Кроме того, успех атаки много говорил и о Мохове как о командире. Несомненно, что комдив Егоров неотрывно наблюдал за его действиями, и, если бы эта атака не удалась, в следующий раз вопрос мог встать о том, чтобы командование кораблем на время атаки переходило к комдиву. Но тот факт, что «щука» сразу же добилась успеха, подтверждает, что в момент атаки у командирского перископа находился именно Мохов. Экзамен был с честью сдан!

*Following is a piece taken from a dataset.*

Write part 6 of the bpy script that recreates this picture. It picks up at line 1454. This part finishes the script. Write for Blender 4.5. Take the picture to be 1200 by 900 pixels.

Следующая возможность пополнить боевой счет представилась спустя несколько часов. В тот момент, когда экипаж, должно быть, занимался боевой учебой, появилось новое судно, которое заметило плававшие на волнах плоты со спасшимися с «Арго» и попыталось оказать им помощь. Пароход остановился и взял плоты на буксир. По-видимому, в момент обнаружения субмарина находилась очень далеко от цели, поскольку Мохову не удалось выпустить торпеду по транспорту в тот момент, когда он стоял. Лишь спустя какое-то время капитан шведского судна «Улла» наблюдал, как рядом прошла одиночная торпеда. Причиной промаха могли стать как уклонение судна, так и то обстоятельство, что Мохов целился по неподвижному объекту, который уже после выстрела внезапно дал ход. После этих двух нападений германскому командованию пришлось поверить в очень для него неприятный факт – на просторы Балтики вырвалась как минимум одна советская подводная лодка. Несколько позже, 22 декабря 1942 года, на совещании в ставке Гитлера подобным событиям давалась такая оценка: «Каждая подводная лодка, которая прорвется через блокаду, является угрозой судоходству на всем Балтийском море и подвергает опасности немецкий транспортный флот, которого и так едва хватает». Эти слова говорят сами за себя. После атак Щ-317 немцы отдали своим судам приказ ходить шведскими территориальными водами под охраной военных кораблей этой нейтральной страны. Но все эти мероприятия осуществлялись не сразу, что дало возможность нашим подводникам еще несколько раз атаковать в выгодных условиях.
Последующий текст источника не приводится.